--- Source data ---

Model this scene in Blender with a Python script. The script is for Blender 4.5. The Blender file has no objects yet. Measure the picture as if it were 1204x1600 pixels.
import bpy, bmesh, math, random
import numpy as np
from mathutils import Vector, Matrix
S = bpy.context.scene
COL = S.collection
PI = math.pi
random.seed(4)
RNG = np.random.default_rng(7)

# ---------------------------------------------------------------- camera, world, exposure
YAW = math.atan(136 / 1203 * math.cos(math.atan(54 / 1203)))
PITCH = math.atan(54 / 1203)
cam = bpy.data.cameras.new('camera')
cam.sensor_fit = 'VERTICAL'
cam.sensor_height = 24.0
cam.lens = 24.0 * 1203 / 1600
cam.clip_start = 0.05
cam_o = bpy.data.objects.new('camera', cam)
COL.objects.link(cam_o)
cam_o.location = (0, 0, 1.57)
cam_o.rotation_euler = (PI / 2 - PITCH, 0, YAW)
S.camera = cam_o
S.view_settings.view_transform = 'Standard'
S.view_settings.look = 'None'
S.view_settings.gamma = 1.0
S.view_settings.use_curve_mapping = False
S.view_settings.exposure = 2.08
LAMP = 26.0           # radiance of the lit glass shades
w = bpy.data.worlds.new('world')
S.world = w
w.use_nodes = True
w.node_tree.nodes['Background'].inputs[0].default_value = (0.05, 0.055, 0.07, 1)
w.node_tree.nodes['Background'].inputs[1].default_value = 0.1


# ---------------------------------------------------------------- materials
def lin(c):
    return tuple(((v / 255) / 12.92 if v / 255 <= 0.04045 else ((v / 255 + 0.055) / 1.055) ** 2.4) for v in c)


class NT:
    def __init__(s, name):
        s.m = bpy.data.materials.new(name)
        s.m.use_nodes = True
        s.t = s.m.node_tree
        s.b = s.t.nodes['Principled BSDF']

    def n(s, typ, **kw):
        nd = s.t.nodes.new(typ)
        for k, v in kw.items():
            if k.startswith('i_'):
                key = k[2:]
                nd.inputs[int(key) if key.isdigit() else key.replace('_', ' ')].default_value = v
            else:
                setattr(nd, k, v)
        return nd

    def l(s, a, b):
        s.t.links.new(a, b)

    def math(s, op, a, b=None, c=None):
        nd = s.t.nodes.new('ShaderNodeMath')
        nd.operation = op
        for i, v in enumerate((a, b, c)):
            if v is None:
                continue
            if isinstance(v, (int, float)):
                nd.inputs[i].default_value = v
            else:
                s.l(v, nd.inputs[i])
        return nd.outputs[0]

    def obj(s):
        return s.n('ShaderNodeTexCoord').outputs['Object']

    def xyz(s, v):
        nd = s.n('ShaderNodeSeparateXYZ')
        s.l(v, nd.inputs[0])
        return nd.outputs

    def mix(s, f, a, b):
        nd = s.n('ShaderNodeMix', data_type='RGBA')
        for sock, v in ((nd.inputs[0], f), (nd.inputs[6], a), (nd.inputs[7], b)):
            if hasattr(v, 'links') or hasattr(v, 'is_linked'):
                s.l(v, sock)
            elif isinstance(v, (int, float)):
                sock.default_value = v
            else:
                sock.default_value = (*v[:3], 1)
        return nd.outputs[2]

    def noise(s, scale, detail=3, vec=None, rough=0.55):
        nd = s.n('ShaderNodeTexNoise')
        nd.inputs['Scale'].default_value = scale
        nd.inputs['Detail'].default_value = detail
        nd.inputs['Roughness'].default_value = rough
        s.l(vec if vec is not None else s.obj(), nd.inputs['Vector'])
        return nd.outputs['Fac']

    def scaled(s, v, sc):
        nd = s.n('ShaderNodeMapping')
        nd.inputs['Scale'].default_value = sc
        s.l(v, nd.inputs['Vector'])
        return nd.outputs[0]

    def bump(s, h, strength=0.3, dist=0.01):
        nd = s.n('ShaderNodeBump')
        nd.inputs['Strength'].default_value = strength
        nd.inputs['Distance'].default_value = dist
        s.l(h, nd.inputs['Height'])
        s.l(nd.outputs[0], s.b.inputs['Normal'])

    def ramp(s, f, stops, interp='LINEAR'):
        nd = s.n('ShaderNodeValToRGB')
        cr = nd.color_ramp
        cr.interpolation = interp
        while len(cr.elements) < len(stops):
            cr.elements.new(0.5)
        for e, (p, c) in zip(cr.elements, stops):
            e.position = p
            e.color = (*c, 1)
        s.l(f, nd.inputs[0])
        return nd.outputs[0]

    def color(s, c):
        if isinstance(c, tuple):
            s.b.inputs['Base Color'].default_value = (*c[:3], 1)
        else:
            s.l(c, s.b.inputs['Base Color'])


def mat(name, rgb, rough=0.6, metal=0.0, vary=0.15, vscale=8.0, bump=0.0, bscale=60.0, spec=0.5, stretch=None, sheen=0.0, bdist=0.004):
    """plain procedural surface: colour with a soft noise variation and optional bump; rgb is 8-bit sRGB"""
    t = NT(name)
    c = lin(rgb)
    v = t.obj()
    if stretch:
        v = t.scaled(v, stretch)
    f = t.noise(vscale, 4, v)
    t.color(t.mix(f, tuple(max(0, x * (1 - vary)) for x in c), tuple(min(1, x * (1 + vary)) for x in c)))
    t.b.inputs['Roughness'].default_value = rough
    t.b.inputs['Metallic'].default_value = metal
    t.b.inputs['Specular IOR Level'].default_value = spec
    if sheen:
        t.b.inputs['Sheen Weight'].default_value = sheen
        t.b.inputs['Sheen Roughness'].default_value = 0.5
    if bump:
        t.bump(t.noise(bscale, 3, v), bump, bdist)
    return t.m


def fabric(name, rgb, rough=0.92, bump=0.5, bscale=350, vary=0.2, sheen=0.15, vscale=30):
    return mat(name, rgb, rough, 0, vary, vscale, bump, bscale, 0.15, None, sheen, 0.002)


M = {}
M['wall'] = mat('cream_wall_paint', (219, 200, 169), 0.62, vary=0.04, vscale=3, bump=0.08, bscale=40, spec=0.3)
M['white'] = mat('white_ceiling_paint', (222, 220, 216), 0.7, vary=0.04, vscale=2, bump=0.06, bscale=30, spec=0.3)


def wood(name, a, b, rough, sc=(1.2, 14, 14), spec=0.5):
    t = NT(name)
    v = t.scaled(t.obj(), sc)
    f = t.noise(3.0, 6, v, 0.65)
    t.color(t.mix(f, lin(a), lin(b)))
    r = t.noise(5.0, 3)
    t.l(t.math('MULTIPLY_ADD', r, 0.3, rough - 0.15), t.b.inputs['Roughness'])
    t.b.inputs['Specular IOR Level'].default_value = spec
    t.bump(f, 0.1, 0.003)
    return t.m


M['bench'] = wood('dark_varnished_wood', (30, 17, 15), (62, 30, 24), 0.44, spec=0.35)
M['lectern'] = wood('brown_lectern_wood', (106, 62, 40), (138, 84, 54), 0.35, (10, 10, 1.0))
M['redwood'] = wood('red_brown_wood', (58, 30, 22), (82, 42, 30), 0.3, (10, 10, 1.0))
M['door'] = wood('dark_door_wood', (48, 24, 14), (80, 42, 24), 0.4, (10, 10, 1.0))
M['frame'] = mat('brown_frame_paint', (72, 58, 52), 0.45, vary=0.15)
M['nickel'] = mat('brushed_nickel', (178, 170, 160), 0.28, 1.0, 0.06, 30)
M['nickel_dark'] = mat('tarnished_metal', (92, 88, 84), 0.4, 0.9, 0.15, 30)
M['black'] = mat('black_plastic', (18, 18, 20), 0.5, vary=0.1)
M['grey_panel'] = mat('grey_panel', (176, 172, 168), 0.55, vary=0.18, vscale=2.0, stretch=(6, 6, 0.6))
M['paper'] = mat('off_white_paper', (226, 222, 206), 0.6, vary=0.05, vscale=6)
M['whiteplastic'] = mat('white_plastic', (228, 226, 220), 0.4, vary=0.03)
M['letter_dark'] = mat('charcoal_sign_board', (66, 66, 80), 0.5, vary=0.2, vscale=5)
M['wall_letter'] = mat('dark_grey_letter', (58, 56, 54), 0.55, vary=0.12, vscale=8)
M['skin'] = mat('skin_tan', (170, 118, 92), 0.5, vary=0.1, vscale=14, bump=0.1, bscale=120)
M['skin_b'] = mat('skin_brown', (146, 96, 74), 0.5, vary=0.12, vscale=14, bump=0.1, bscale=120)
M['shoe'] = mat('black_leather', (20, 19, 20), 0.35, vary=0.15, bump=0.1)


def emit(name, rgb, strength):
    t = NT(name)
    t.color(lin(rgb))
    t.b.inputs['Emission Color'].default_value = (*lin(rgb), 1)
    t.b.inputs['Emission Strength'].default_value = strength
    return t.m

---

Write out, exactly and with nothing else, the lines of the listing above from its first line through the line with "RNG = np.random.default_rng(7)".

Model this scene in Blender with a Python script. The script is for Blender 4.5. The Blender file has no objects yet. Measure the picture as if it were 1204x1600 pixels.
import bpy, bmesh, math, random
import numpy as np
from mathutils import Vector, Matrix
S = bpy.context.scene
COL = S.collection
PI = math.pi
random.seed(4)
RNG = np.random.default_rng(7)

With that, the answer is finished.